Working from home wins for me.
I've had the same. With a client from Hereford. 5 and a half hours drive with an overnight and some local people didn't come in for it. Annoying as hell. Still, needed to show the effort but it was pretty disrespectful of them. Client was a nightmare mind.

On my new one we have a pretty disbursed team. Main office is in Canary Wharf and we were expecting to be going in once a week. But with about 12 of us we were never going to get everyone in at the same time so I just said unless we can guarantee everyone in the office then it's pointless having some on teams and some in the room. Meetings are way less productive like that than having all online. So now not having to do the travelling I'd thought I was. Bit of a bonus.
 
Yep I try to make my office days those when others are WFH. There are a few women nearby who just gossip and talk about telly, grandkids, weddings, Royal family etc etc etc much of the day. Find I'm increasingly looking at when they're WFH and going into the office then
Ahh the famous unproductive U.K. workforce at its best!
 
I’m expected to visit the office once a week. Last week I had to leave the house at 10ish, so I started WFH at 7am, travelled at 10, worked until 6pm, came home. I didn’t have to attend any meetings, I could have worked at home all day as usual.

It went quite well as I avoided the peak traffic, I think that a basis of working ‘core hours’ is decent but we still need to separate work from seeping into downtime.

Crackers when they enforce rules like that. Where is the common sense?! I get it if you need to go into the office, or to a client site for a workshop/kick off session etc etc... but just to tick a box makes no sense.
 
Was meant to be meeting a colleague in Newcastle today. We've sacked it off due to the weather so it's another day wasting money on heating n that.
The weather, I hate it when people cry off over a bit rain or cold. It’s not even raining either. Generally the sort whose skin wouldn’t graft.
 
The weather, I hate it when people cry off over a bit rain or cold. It’s not even raining either. Generally the sort whose skin wouldn’t graft.
Before WFH was available, a colleague from Sheffield managed to drive to Nottingham for work when there’d been a snowfall.

Some of the local residents couldn’t be arsed to make the effort of getting to the office. I appreciate that bus routes could be affected but many people don’t even try to do difficult things.
 
Before WFH was available, a colleague from Sheffield managed to drive to Nottingham for work when there’d been a snowfall.

Some of the local residents couldn’t be arsed to make the effort of getting to the office. I appreciate that bus routes could be affected but many people don’t even try to do difficult things.
Sums them up. I might include it in future interviews I do.

If you have an import any meeting in the office and it’s raining heavily outside, what would you do?

A - Put on a big coat and make my way to work
B - Say I’ll just work from home today as I don’t value other people’s time
C - Just take the day off and say I’ll catch up the rest of the week as I’ve left my laptop at work and don’t want to get wet
 
Before WFH was available, a colleague from Sheffield managed to drive to Nottingham for work when there’d been a snowfall.

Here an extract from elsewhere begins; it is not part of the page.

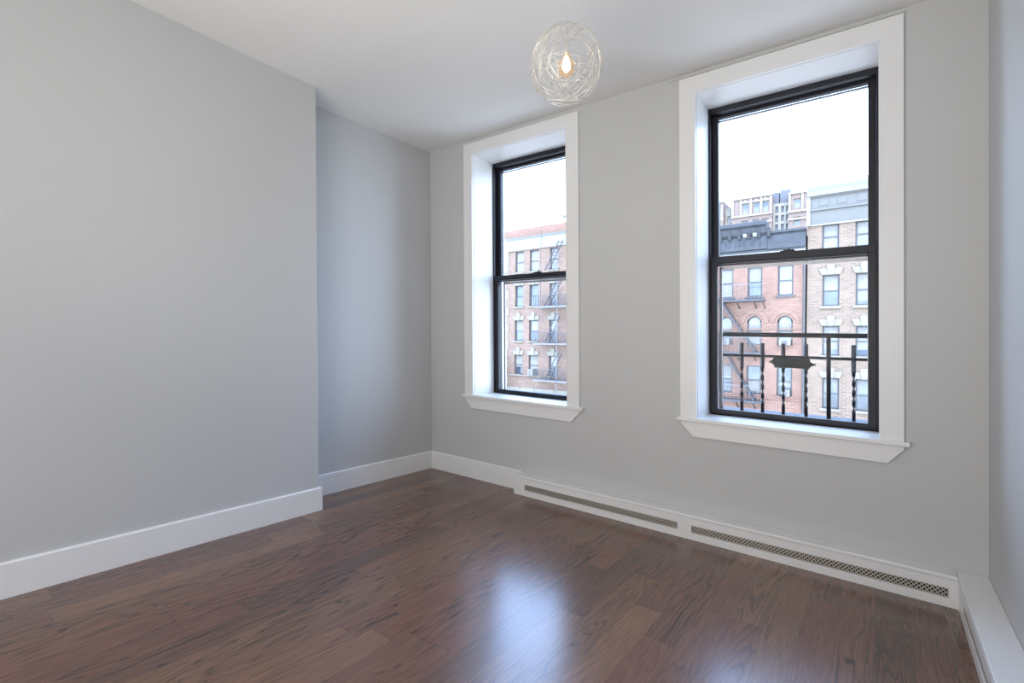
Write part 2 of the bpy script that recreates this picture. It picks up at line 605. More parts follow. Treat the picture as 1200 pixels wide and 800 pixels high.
def room_window(name, label, x0, x1, z0, zt, ox0, ox1, ozt, nose, apron, zs_, meet, fb, ledge_slats=2):
    """x0..x1 opening, z0 stool top, zt opening head, ox0/ox1/ozt casing outline, meet = meeting rail z range, fb = frame foot"""
    t = empty(name, ((x0 + x1) / 2, 0, z0), True)
    tag(t, label, 'window', kind='structure')
    cs = MB(True)
    cs.box(ox0, x0, -0.020, 0, z0, ozt)
    cs.box(x1, ox1, -0.020, 0, z0, ozt)
    cs.box(x0, x1, -0.020, 0, zt, ozt)
    cs.box(x0 - 0.006, x0, -0.023, -0.019, z0, zt + 0.006)
    cs.box(x1, x1 + 0.006, -0.023, -0.019, z0, zt + 0.006)
    cs.box(x0, x1, -0.023, -0.019, zt, zt + 0.006)
    cs.build('casing', TRIM, t)
    st = MB(True)
    st.box(nose[0], nose[1], -0.042, 0.0, z0 - 0.021, z0)
    st.box(x0, x1, 0.0, 0.245, z0 - 0.021, z0)
    st.build('window_stool', TRIM, t, bevel=0.003)
    MB(True).prism([(apron[0], z0 - 0.021), (apron[0], zs_[0]), (apron[1], zs_[1]), (apron[2], zs_[1]), (apron[3], zs_[0]), (apron[3], z0 - 0.021)], 1, -0.018, 0.0).build('apron', TRIM, t, bevel=0.002)
    jl = MB(True)
    jl.box(x0, x0 + 0.003, 0, 0.24, z0, zt)
    jl.box(x1 - 0.003, x1, 0, 0.24, z0, zt)
    jl.box(x0 + 0.003, x1 - 0.003, 0, 0.24, zt - 0.003, zt)
    jl.build('jamb_liner', TRIM, t)
    ya, yb = 0.24, 0.345
    fr = MB(True)
    fr.box(x0, x0 + 0.014, ya, yb, fb, zt)
    fr.box(x1 - 0.014, x1, ya, yb, fb, zt)
    fr.box(x0 + 0.014, x1 - 0.014, ya, yb, zt - 0.036, zt)
    fr.box(x0 + 0.014, x1 - 0.014, ya, yb, fb, fb + 0.006)
    fr.build('window_frame', FRAME, t, bevel=0.0015)
    xa, xb = x0 + 0.014, x1 - 0.014
    sw = 0.036
    lo = MB(True)                                   # lower sash, nearer the room
    y0, y1 = 0.247, 0.283
    lo.box(xa, xa + sw, y0, y1, fb + 0.006, meet[1])
    lo.box(xb - sw, xb, y0, y1, fb + 0.006, meet[1])
    lo.box(xa + sw, xb - sw, y0, y1, fb + 0.006, fb + 0.030)
    lo.box(xa + sw, xb - sw, y0, y1, meet[0], meet[1])
    lo.box(xa, xb, y0 - 0.004, y0, meet[0] + 0.004, meet[0] + 0.010)
    ls = lo.build('lower_sash', FRAME, t, bevel=0.0015)
    MB(True).box(xa + sw, xb - sw, 0.263, 0.267, fb + 0.030, meet[0]).build('glass_pane', GLASS, ls)
    xm = (xa + xb) / 2 + 0.012
    lk = MB(True)
    lk.box(xm - 0.045, xm + 0.030, y0 + 0.006, y1 - 0.002, meet[1], meet[1] + 0.006)
    lk.bar((xm - 0.03, 0.262, meet[1] + 0.009), (xm + 0.024, 0.270, meet[1] + 0.009), 0.010, 0.007)
    lk.lathe([(0.006, meet[1]), (0.006, meet[1] + 0.010), (0.004, meet[1] + 0.014), (0.0055, meet[1] + 0.022), (0.003, meet[1] + 0.026)], xm, 0.266, 10)
    lk.build('sash_lock', FRAME, ls)
    upb = MB(True)
    y0, y1 = 0.290, 0.326
    upb.box(xa, xa + sw, y0, y1, meet[0] - 0.004, zt - 0.036)
    upb.box(xb - sw, xb, y0, y1, meet[0] - 0.004, zt - 0.036)
    upb.box(xa + sw, xb - sw, y0, y1, zt - 0.052, zt - 0.036)
    upb.box(xa + sw, xb - sw, y0, y1, meet[0] - 0.004, meet[1] - 0.004)
    us = upb.build('upper_sash', FRAME, t, bevel=0.0015)
    MB(True).box(xa + sw, xb - sw, 0.306, 0.310, meet[1] - 0.004, zt - 0.052).build('glass_pane', GLASS, us)
    sf = MB(True)                                   # pale storm frame outside
    y0, y1 = 0.332, 0.344
    sf.box(xa + 0.030, xa + 0.046, y0, y1, fb + 0.01, meet[0] - 0.004)
    sf.box(xb - 0.040, xb - 0.030, y0, y1, fb + 0.01, meet[0] - 0.004)
    sf.box(xa + 0.030, xb - 0.030, y0, y1, meet[0] - 0.022, meet[0] - 0.006)
    sf.box(xa + 0.030, xb - 0.030, y0, y1, zt - 0.060, zt - 0.050)
    sf.build('storm_frame', ALU, t)
    so_ = MB(True)                                  # stone sill, on the large window carried out as a slatted ledge
    so_.prism([(0.345, fb - 0.02), (0.345, fb + 0.012), (0.37, fb + 0.012), (0.372, fb + 0.004), (0.41, fb + 0.002), (0.41, fb - 0.055), (0.38, fb - 0.055), (0.38, fb - 0.02)], 0, x0 + 0.001, x1 - 0.001)
    for k in range(ledge_slats):
        so_.box(x0 - 0.12 * (k > 0), x1 + 0.12 * (k > 0), 0.412 + 0.065 * k, 0.412 + 0.065 * k + 0.052, fb - 0.020, fb + 0.004)
    for x in (x0 + 0.05, (x0 + x1) / 2, x1 - 0.05):
        so_.box(x - 0.015, x + 0.015, 0.38, 0.412 + 0.065 * ledge_slats, fb - 0.05, fb - 0.019)
    so_.build('outer_sill', SILL, t)
    return t


room_window('window_1', 'tall narrow-looking black sash window by the corner, white casing, fire escape seen through it',
            OPEN1[0], OPEN1[1], 0.681, OPEN1[3], 0.4147, 1.4811, 2.7147, (0.405, 1.515), (0.408, 0.480, 1.411, 1.488), (0.648, 0.570), (1.634, 1.673), 0.686)
room_window('window_2', 'large black sash window with an iron guard outside, pale cornice seen through it',
            OPEN2[0], OPEN2[1], 0.697, OPEN2[3], 2.1736, 3.2254, 2.7148, (2.160, 3.246), (2.176, 2.248, 3.163, 3.227), (0.659, 0.584), (1.641, 1.688), 0.704, 4)

# ------------------------------------------------------------------ heater covers


def lattice(m, along, a0, a1, z0, z1, fixed, pitch=0.0185, w=0.0040):
    """diagonal bars both ways inside a slot; along = 0 (x) or 1 (y)"""
    h = z1 - z0
    n = int((a1 - a0 + h) / pitch) + 1
    for sgn in (1, -1):
        for i in range(n):
            s0 = a0 - h + i * pitch
            lo, hi = max(s0, a0), min(s0 + h, a1)
            if hi - lo < 0.002:
                continue
            za, zb = z0 + (lo - s0), z0 + (hi - s0)
            if sgn < 0:
                za, zb = z1 - (lo - s0), z1 - (hi - s0)
            off = 0.0015 * sgn
            pa = (lo, fixed + off, za) if along == 0 else (fixed + off, lo, za)
            pb = (hi, fixed + off, zb) if along == 0 else (fixed + off, hi, zb)
            hint = (0, 1, 0) if along == 0 else (1, 0, 0)
            m.bar(pa, pb, w, 0.0016, hint)


HX0, HX1, HD, HH = 0.975, 3.4075, 0.1018, 0.1417
S0, S1 = 0.041, 0.0825
t = empty('heater_cover', ((HX0 + HX1) / 2, -HD / 2, 0), True)
tag(t, 'long white low heater cover with two lattice grilles under both windows', 'heater cover')
f = MB(True)
slots = [(1.070, 2.181), (2.260, 3.375)]
f.box(HX0, HX1, -HD, -HD + 0.014, 0, S0)
f.box(HX0, HX1, -HD, -HD + 0.014, S1, HH - 0.018)
px = HX0
for a, bq in slots:
    f.box(px, a, -HD, -HD + 0.014, S0, S1)
    px = bq
f.box(px, HX1, -HD, -HD + 0.014, S0, S1)
f.build('front_panel', TRIM, t)
MB(True).box(HX0 - 0.002, HX1, -HD - 0.003, 0, HH - 0.018, HH).build('top_board', TRIM, t, bevel=0.004)
MB(True).box(HX0, HX0 + 0.014, -HD + 0.014, 0, 0, HH - 0.018).build('end_panel', TRIM, t)
MB(True).box(HX0 + 0.02, HX1 - 0.002, -0.045, -0.035, 0.003, HH - 0.022).build('cavity_backing', DARK, t)  # dark sheet standing in for the shade behind the grilles
for a, bq in slots:
    g = MB(True)
    lattice(g, 0, a, bq, S0, S1, -HD + 0.006)
    g.build('grille', GRILLE, t)

t = empty('heater_cover', ((HX1 + XW) / 2, -2.0, 0), True)
tag(t, 'white low heater cover running along the right wall toward the camera', 'heater cover')
f = MB(True)
YE = -4.3
rsl = [(-2.05, -0.21), (-4.0, -2.15)]
yq = -HD - 0.0005
f.box(HX1, HX1 + 0.014, YE, yq, 0, S0)
f.box(HX1, HX1 + 0.014, YE, yq, S1, HH - 0.018)
f.box(HX1, HX1 + 0.014, -0.21, yq, S0, S1)
f.box(HX1, HX1 + 0.014, -2.15, -2.05, S0, S1)
f.box(HX1, HX1 + 0.014, YE, -4.0, S0, S1)
f.box(HX1 - 0.002, HX1, -0.118, yq - 0.002, 0, HH - 0.018)
f.build('front_panel', TRIM, t)
MB(True).box(HX1 + 0.0005, XW, YE, -0.0005, HH - 0.018, HH).build('top_board', TRIM, t, bevel=0.004)
MB(True).box(HX1 + 0.014, XW - 0.001, YE, YE + 0.014, 0, HH - 0.018).build('end_panel', TRIM, t)
MB(True).box(HX1 + 0.055, HX1 + 0.065, YE + 0.02, -0.03, 0.003, HH - 0.022).build('cavity_backing', DARK, t)  # same dark sheet, as the shade inside this cover
for a, bq in rsl:
    g = MB(True)
    lattice(g, 1, a, bq, S0, S1, HX1 + 0.006)
    g.build('grille', GRILLE, t)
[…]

Some of the local residents couldn’t be arsed to make the effort of getting to the office. I appreciate that bus routes could be affected but many people don’t even try to do difficult things.

When the ‘Beast from the East’ happened it felt like a fun expedition getting to the office :lol:

I did ditch the car because I expected the roads to be shite and would have had some sketchy hills to contend with. Surprisingly the metro was still running though, so 20 minute walk to the station roughly either side of the journey, big coat on, hiking boots, nobody else out.
 
Sums them up. I might include it in future interviews I do.

If you have an import any meeting in the office and it’s raining heavily outside, what would you do?

A - Put on a big coat and make my way to work
B - Say I’ll just work from home today as I don’t value other people’s time
C - Just take the day off and say I’ll catch up the rest of the week as I’ve left my laptop at work and don’t want to get wet
:lol:You can’t discriminate on wimpiness grounds!

The difference in ye olden dayes was that if you didn’t turn up you got a bollocking and/or docked pay.